I don’t know how a single picture can have time attached to it, but this one did. There was a ‘before’ and a ‘during’, and an ‘after.’ As time went on it started to feel as if maybe I should open the gift. I could sense that the giver was eager, that he was excited about it, encouraging, but very polite, never one to push, quietly waiting. I stole a glance at it on the table. Instantly, there was tension in the room. It seems everyone had noticed that I was thinking of opening it. Apparently, and I understood it immediately, it was entirely ‘taboo’ to open the gift! It was enough to HAVE the gift. It was an incredibly valuable gift, treated with the utmost respect. Everyone knew what the gift was, including me, but you DID NOT touch it, except to carry it from room to room with you, I should rather say, you did not OPEN it! That would be so rude, so presumptuous. It was such a beautiful gift, so valuable, did I not understand the COST of this gift? How could I possible ask for ‘MORE?’ I was made to feel that, to open, or even to want to open, the gift proved my ingratitude, my disrespect. I was made to feel guilty for even thinking about it. The love in the room was replaced by judgement, and maybe...fear...that I would do something horribly inappropriate.

I could sense the giver grow a little restless, puzzled, anxious, disappointed (?). I could sense him wondering when?…, why? Is she going to open it? He seemed unaware of the other people in the room, only me, unaware of the tension, only the hesitation, but, being ever the gentleman, he said nothing. He waited. I couldn’t look at him. The joy was gone, replaced by confusion, a sense of loss…
That was it. That’s where it ended, except…

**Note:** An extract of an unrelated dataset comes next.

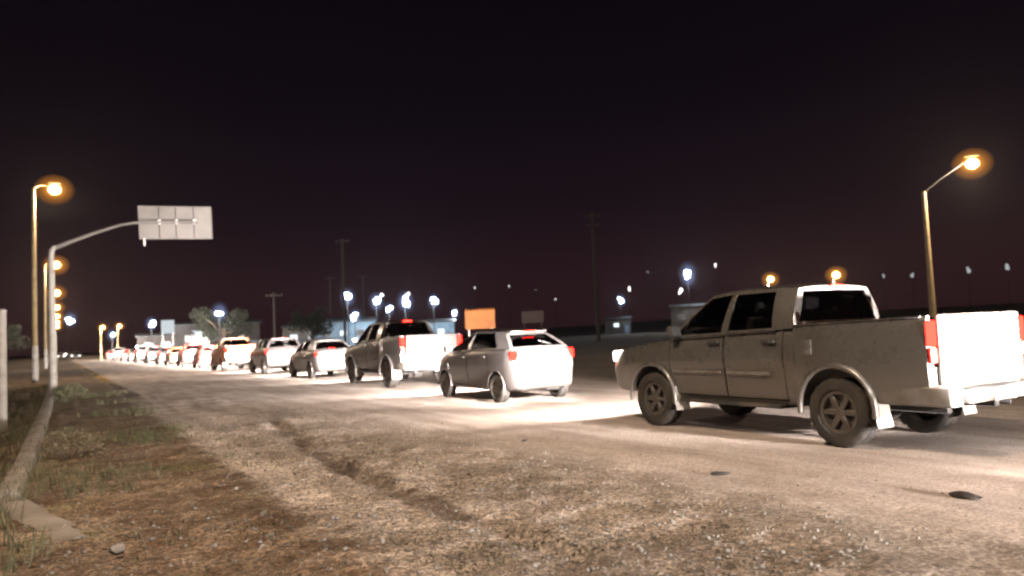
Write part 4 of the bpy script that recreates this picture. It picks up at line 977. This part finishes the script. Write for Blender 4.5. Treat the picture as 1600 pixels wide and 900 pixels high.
# scattered lamps on the hillside and plain
dots = [(166.5, 249.6, 13.7, .35, 'led_dim', 'tiny white lamp on the dark slope, left of the tall two armed pole'), (176.5, 302.2, 22.3, .40, 'led_dim', 'tiny lamp high on the slope right above the orange sign'),
        (163.1, 309.7, 22.4, .40, 'led_dim', 'tiny lamp high on the slope directly above the left end of the orange sign'), (227.5, 266, 25.7, .5, 'led_faint', 'faint high lamp above the little lit shed on the plain'),
        (185, 182.7, 20.2, .55, 'led_dim', 'small warm lamp high to the right of the brilliant flood lamp'), (207.7, 139.1, 12.9, .7, 'led_faint', 'faint flat lamp on the slope just right of the pickup cab'),
        (211.8, 132.9, 12.5, .8, 'led_faint', 'faint flat lamp on the slope left of the brown lamp post'), (218.9, 120.8, 12.9, .95, 'led_faint', 'greenish lamp on the slope right of the brown lamp post'),
        (223.2, 112.6, 13.0, 1.25, 'led_faint', 'pale greenish lamp on the slope under the right sodium lamp'), (161, 255, 17.5, .3, 'led_faint', 'very faint lamp near the tiny white one on the slope')]
for x, y, z, r, m, lab in dots:
    b0 = max(0, float(hillh(np.array([x]), np.array([y]))[0])) if math.hypot(x, y) > 166 else 0
    flood(x, y, z-b0, lab, r*.8, 0, m=m, group='lamps scattered over the dark slope', base=b0)

# ------------------------------------------------------------------ trees, bushes
def leafy(name, loc, rad, n, m, label, cat, trunk=True, leaf=.12, group=None, squash=.8):
    z0 = float(gh(np.array([loc[0]]), np.array([loc[1]]))[0]) if math.hypot(*loc[:2]) < 60 else 0
    o = empty(name, (loc[0], loc[1], z0), 0, label, cat, group); h = loc[2]
    bm = bmesh.new(); tips = []
    if trunk:
        add_tube(bm, [(0, 0, -.2), (.05*h, 0, h*.3), (.02*h, .04*h, h*.6)], [.05*h, .035*h, .02*h], 8)
        for k in range(7):
            a = k*2.4; e = Vector((math.cos(a)*rad*.75, math.sin(a)*rad*.75, h*(.55+.08*(k % 5)))); add_tube(bm, [(.04*h, 0, h*(.28+.04*k)), tuple(e*.5+Vector((0, 0, h*.28))), tuple(e)], [.022*h, .014*h, .006*h], 6); tips.append(e)
    else:
        for k in range(9):
            a = k*2.4; e = Vector((math.cos(a)*rad*.7, math.sin(a)*rad*.7, h*(.45+.06*(k % 5)))); add_tube(bm, [(0, 0, -.05), tuple(e)], [.012, .004], 5); tips.append(e)
    bm_obj('trunk' if trunk else 'stem', bm, M['bark'], o, 40)
    cl = [(t, rad*random.uniform(.30, .5)) for t in tips]+[(Vector((random.uniform(-.6, .6)*rad, random.uniform(-.6, .6)*rad, h*random.uniform(.45, .92))), rad*random.uniform(.22, .45)) for _ in range(10)]
    V = []; F = []
    for k in range(n):
        c, r = random.choice(cl); d = Vector((random.gauss(0, 1), random.gauss(0, 1), random.gauss(0, 1))).normalized()*r*random.random()**.4; d.z *= squash; p = c+d
        if p.z < .02: p.z = .02+random.random()*.1
        a = Vector((random.gauss(0, 1), random.gauss(0, 1), random.gauss(0, 1))).normalized(); t = a.orthogonal().normalized(); s = leaf*random.uniform(.6, 1.4); i = len(V)
        V += [p-a*s, p+t*s*.45, p+a*s, p-t*s*.45]; F.append((i, i+1, i+2, i+3))
    me = bpy.data.meshes.new('crown'); me.from_pydata(V, [], F); me.materials.append(m); link('crown' if trunk else 'foliage', me, o); return o
leafy('bushy_tree', (13.9, 80, 5.2), 2.6, 2600, M['leaf'], 'dark bushy tree behind the white lamp, left of the short utility pole', 'tree', leaf=.16)
leafy('leafy_tree', (28.6, 101, 5.8), 2.6, 2400, M['leaf'], 'greenish tree at the left end of the lit yard', 'tree', leaf=.18)
leafy('roadside_tree', (-6.2, 62, 4.6), 2.4, 2000, M['leaf'], 'dark tree in the grass left of the lamp posts', 'tree', leaf=.17)
leafy('roadside_tree', (-5.0, 92, 4.8), 2.3, 1800, M['leaf'], 'olive tree behind the lamp posts, lit yellow by a far lamp', 'tree', leaf=.18)
leafy('weed_bush', (.12, 12.4, .36), .50, 520, M['dry'], 'low grey green weed bush beside the kerb at left', 'bush', False, .028)
leafy('weed_bush', (.30, 27.2, .45), .5, 500, M['green'], 'low weeds round the foot of the white signpost', 'bush', False, .05)
leafy('weed_bush', (-1.5, 16.5, .55), .6, 600, M['green'], 'dark weed clump in the grass left of the kerb', 'bush', False, .05)

# ------------------------------------------------------------------ dusty night air
if HAZE > 0:
    x0, x1, y0, y1 = gx[0]-40, gx[-1]+40, gy[0]-40, gy[-1]+40
    bm = bmesh.new(); add_box(bm, Vector(((x0+x1)/2, (y0+y1)/2, 12.5)), (x1-x0, y1-y0, 32), 0)
    hm = bpy.data.materials.new('dusty_air'); hm.use_nodes = True; nt = hm.node_tree; nt.nodes.clear()
    o_ = nt.nodes.new('ShaderNodeOutputMaterial'); v_ = nt.nodes.new('ShaderNodeVolumePrincipled')
    v_.inputs['Density'].default_value = HAZE; v_.inputs['Color'].default_value = (.95, .92, .9, 1); v_.inputs['Anisotropy'].default_value = .75
    nt.links.new(v_.outputs[0], o_.inputs['Volume'])
    hz = bm_obj('haze', bm, hm, None, 0); hz['kind'] = 'stuff'; hz.display_type = 'WIRE'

A moment later, there was another picture, some ‘time’ after the first. All the people were gone. It was just me, and the gift, ribbon pooled on the table, paper torn, box folded open, and an unknown number (but lots…) of smaller, beautifully wrapped gifts. Each one was tied to the next with a ribbon, so that, as you pulled one out of the box, the next one followed. I hadn’t opened any of the smaller ones yet, but the smile was back, the peace was back, the sense of wonder, awe, anticipation, and now, curiosity. I had thought I had known what was in the box. The gift was called Eternal Life, the giver, Jesus Christ. And inside this gift… so many other gifts!